The one possibility is to mash in your kettle somehow and collect your runnings in buckets before transferring back to the kettle later. Maybe fit a braid for mashing or even, dare I say it a pillow case. ;)
You could get a bigger final volume this way and your efficiency won't suffer as much. Will still be less than for a normal mash and sparge or full volume BIAB mash.
Can be done but I wonder if all the messing about is worth the time saved.
Cheers
Nige
 
High gravity brews are common.

You can either make a high gravity wort and split it pre-boil, or boil the high gravity wort and split it afterwards.

I do a high gravity mash and then split the wort.
Then I do 2 boils with different hops and yeast in each.

BF

edit: Eye carnt schpell goodn shit


do you boil at the same time?

I have had this idea, I have a 80l pot but dont have enough power to boil 2 batches. I was thinking of mashing a double batch, then boiling a single batch at a time.

but i'm worries about leaving the wort there for 60mins...

maybe i could do a 120min mash for one batch??
 
You could leave the wort for 12 hours and still be okay.

It takes about 24 hours for the sour critters to actually change its flavour.
 
If this was me this is what i would do.

Buy some swiss voile and make a biab bag.

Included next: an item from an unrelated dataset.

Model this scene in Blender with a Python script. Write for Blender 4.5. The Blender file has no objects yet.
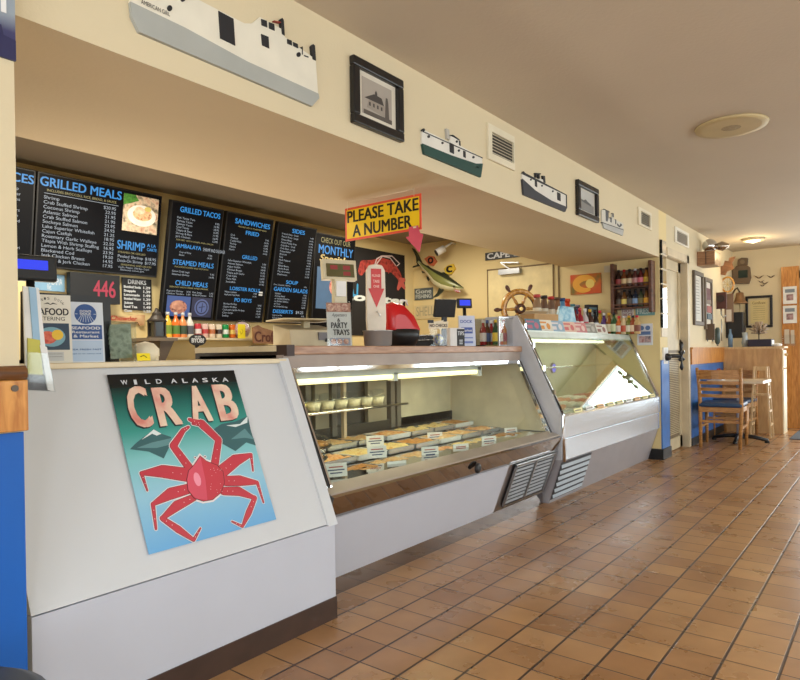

Say you're using 9.5kg of malt. I'd put 4.5kg in the 45L pot in a biab bag and 5kg in the mashtun. Make the biab mash a pretty thick one.
When you're sparging just let let the runnings go into the 45L pot on top of the grain in the bag, then pull out the bag. Then dillute post boil. Maybe you'll avoid the low efficiencies sometimes associated with high gravity brewing. I've never tried this but this is what i would do if faced with the same problem.

Or you could do a mash, sparge and start your boil. Mash a second time and put that into the kettle as well. This will make your beers a little darker though because of the extra boil time.

For reference my 80L stainless pot was $99 from a cheap asiain store. Its thin but never had issues with scorching, and i have a massive burner.